7 thoughts on “having an experience

  1. mayhem

    I feel for the shoe guy.
    yesterday I lost my nannas brown knitted hat – somewhere between erko and sydney uni. I backtracked but to no avail.
    I was having a really bad hair day too!

    doesn’t the park still have those furry ‘lambs ears’ plants growing amongst the lavender?

    Reply
  2. Benedict

    Caroline’s story about her old joint’s shady past brought to mind a couple of snippets about the goings-on my place has seen. (NB: I as far as I can tell, the house itself lies about 7 metres outside the ‘sham proper).
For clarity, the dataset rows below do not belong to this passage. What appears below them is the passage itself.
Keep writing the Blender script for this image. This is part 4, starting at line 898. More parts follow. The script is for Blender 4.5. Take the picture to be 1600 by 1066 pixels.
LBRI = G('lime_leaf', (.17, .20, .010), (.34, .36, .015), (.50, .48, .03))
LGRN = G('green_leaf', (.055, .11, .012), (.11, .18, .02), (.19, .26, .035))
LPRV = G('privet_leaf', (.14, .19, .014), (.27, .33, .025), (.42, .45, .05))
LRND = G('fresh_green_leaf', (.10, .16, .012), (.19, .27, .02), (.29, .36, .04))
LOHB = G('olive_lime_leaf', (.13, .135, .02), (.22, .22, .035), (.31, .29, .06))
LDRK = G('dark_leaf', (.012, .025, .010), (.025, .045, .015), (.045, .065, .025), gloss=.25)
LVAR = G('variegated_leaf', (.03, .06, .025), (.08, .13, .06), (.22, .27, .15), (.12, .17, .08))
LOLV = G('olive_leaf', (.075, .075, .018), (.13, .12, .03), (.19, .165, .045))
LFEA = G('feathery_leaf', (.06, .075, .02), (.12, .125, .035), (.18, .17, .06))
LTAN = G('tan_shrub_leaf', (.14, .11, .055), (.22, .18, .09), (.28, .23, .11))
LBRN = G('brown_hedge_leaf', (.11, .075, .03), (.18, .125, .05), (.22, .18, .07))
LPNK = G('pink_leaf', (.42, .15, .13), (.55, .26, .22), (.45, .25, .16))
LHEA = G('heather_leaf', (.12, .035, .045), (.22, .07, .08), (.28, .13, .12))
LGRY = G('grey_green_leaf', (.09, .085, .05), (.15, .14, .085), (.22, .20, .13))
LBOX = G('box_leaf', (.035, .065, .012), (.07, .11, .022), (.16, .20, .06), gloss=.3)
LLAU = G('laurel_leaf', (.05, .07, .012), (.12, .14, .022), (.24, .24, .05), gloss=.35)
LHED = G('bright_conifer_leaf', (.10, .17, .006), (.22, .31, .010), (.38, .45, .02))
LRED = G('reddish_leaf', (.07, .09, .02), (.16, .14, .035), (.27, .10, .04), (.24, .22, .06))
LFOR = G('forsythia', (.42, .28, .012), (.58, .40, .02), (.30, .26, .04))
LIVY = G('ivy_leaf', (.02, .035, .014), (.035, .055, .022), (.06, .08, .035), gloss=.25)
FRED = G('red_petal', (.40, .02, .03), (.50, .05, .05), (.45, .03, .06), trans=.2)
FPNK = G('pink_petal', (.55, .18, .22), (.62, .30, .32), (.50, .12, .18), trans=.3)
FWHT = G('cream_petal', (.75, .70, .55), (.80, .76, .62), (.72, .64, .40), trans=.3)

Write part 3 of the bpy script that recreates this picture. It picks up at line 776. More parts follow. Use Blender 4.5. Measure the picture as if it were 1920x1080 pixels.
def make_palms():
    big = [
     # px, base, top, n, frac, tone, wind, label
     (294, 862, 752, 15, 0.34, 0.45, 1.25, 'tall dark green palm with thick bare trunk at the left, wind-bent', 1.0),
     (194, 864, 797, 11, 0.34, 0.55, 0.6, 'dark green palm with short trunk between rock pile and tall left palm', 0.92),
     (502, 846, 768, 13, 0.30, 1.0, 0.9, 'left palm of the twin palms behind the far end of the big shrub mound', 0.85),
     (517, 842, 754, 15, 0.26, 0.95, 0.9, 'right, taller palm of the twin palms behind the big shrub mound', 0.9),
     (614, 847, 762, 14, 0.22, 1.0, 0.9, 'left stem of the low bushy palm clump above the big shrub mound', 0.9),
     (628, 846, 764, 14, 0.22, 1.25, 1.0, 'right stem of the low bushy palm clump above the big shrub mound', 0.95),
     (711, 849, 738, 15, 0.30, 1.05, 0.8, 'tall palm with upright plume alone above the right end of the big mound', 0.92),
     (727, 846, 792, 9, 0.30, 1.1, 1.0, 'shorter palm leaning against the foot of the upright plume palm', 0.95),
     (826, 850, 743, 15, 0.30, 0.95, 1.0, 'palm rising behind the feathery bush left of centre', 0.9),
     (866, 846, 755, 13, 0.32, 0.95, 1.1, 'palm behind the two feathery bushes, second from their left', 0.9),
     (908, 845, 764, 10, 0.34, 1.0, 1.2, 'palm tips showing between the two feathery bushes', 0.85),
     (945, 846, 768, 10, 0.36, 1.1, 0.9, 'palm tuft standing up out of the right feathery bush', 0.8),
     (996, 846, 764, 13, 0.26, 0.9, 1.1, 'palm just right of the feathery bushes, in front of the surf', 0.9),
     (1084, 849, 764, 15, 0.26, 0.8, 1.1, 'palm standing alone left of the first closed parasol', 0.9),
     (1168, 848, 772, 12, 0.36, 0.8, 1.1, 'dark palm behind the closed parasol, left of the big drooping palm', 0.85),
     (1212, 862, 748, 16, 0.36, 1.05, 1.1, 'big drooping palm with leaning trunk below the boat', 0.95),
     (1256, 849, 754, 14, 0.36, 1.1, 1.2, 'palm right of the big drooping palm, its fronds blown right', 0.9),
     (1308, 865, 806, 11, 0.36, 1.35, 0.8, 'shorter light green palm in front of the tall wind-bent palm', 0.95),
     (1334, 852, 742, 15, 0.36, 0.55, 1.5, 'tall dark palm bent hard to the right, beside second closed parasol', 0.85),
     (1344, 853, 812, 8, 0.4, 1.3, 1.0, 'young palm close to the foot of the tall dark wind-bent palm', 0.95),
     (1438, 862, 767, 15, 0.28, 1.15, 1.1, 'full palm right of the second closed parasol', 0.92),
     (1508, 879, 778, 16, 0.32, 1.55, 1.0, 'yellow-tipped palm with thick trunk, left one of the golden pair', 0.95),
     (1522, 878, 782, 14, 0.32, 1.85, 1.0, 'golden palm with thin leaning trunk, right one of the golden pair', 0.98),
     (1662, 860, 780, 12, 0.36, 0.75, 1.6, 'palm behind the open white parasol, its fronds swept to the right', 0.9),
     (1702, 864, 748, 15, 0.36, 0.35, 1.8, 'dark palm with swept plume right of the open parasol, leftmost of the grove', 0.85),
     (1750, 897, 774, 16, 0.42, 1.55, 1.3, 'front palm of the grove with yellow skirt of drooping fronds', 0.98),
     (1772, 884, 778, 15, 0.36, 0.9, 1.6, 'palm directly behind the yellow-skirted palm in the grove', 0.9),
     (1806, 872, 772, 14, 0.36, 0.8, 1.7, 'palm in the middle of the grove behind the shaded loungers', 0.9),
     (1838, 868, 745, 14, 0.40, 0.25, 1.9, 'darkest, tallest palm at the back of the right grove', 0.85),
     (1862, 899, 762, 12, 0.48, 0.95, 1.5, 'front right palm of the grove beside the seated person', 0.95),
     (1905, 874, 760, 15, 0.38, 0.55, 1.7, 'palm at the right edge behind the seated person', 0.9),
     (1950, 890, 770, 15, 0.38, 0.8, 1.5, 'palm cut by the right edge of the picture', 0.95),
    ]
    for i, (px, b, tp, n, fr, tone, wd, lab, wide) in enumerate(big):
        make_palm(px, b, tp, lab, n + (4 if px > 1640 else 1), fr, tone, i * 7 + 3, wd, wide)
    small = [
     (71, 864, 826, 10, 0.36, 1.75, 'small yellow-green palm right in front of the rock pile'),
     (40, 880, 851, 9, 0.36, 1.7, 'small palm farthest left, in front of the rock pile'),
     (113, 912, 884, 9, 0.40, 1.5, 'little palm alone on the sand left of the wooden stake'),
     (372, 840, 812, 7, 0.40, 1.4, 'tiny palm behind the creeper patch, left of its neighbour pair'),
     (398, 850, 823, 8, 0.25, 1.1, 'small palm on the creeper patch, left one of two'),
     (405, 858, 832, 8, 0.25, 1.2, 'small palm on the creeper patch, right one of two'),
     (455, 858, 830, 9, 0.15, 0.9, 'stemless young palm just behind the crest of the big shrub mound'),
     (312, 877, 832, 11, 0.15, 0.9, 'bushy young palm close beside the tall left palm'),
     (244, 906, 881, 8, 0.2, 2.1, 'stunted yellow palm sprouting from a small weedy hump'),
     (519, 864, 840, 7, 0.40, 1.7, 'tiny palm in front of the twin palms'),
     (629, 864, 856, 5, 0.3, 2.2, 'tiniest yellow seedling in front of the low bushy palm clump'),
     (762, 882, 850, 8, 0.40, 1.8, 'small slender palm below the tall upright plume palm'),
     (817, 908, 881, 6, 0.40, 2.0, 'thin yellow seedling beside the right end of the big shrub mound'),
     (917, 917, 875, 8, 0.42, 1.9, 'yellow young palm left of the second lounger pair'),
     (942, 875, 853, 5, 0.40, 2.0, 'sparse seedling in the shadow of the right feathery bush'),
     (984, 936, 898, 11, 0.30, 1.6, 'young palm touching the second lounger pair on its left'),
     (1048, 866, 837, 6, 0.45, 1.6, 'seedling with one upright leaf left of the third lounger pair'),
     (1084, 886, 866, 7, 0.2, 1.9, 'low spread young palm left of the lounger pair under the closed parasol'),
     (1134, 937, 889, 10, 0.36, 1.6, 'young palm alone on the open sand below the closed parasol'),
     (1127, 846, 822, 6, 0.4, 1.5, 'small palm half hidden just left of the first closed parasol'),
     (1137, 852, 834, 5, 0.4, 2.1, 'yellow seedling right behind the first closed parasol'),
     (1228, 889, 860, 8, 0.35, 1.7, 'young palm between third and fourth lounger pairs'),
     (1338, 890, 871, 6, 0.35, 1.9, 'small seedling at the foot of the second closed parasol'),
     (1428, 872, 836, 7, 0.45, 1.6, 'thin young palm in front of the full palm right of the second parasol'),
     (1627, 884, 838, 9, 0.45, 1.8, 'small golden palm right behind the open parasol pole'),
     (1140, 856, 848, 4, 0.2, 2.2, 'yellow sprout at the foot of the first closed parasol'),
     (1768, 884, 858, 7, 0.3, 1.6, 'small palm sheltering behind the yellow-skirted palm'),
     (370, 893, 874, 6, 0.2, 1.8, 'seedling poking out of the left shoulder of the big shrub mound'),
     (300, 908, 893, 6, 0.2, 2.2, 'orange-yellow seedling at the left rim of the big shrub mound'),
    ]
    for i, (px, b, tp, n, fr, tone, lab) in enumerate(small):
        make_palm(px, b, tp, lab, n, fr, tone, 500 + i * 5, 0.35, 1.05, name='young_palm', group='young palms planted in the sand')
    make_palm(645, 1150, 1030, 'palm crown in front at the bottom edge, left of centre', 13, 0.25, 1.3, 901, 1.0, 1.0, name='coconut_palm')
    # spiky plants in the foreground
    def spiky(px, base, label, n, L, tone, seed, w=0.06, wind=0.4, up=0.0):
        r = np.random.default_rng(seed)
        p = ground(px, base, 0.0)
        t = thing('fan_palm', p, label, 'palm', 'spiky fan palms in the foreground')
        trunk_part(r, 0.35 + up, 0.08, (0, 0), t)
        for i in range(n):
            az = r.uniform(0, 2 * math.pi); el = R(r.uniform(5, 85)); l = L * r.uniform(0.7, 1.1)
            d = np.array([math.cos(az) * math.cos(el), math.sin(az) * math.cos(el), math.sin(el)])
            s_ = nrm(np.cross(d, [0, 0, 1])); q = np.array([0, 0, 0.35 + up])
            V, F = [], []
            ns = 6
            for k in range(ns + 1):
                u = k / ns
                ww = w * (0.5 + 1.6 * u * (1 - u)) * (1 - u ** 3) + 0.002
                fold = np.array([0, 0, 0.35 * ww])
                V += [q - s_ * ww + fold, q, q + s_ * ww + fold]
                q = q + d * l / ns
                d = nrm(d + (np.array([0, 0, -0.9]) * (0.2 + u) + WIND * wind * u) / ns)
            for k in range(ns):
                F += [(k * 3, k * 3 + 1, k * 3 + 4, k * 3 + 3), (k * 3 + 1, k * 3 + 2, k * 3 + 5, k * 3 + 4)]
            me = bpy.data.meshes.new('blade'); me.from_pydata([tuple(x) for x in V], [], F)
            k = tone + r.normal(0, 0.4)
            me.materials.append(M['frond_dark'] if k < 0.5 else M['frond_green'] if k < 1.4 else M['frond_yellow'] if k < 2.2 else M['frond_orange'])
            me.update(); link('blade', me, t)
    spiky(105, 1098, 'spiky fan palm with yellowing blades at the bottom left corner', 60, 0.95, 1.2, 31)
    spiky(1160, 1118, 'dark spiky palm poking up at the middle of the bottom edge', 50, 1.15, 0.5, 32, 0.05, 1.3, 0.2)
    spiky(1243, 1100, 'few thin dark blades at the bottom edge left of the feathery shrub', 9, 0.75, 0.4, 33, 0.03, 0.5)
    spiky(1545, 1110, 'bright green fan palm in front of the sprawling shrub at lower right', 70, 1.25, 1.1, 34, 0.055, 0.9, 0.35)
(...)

Taken together I find these hints wonderfully suggestive.

    Snippet the first: A few weeks back there was an incident on our street to which the cops were called. I was talking to one of the officers and she told me that when they heard the name of the street, they assumed the trouble was at my place, having had cause to visit it many times in the past.

    Snippet the second: the graffitied underside of the table out the back of our place that we inherited when we moved in. Among the usual crudities, was a poem pennned by ‘Mick the Mac, the Mayor of Marrickville’ and ‘Mick D, the Duke of the Huon Valley’, titled ‘For Fallen Heroes’:

    We drank, we ate, we pissed, we smoked
    And we both agree life in Marrickville is no joke
    From black and gold to everything bold
    You’re my friend (for a tray of Carlton Cold)
    Roll up a spliff and let it be known
    That the Mayor and the Duke are setting the tone
    And we’ll meet again on Perth’s Golden Shores
    Till then we’ll roam free, until the crowd roars,
    Lest we forget

    Reply
  3. Mick

    ah poo, i thought that hotlink to ‘kreepy krauly’ would take us to a pic of you dressed as one.

    Reply
  4. shortleftleg Post author

    hold that thought mick, latest word from caroline is she might have some random photos from that party with me in ’em!

    Reply
  5. shortleftleg Post author

    Hey, I have found two possible replacement shoes. Caroline, can you inform our shoe-loser? Here and here.

    Do you think this would earn us the right to hear the story of how the shoe was lost?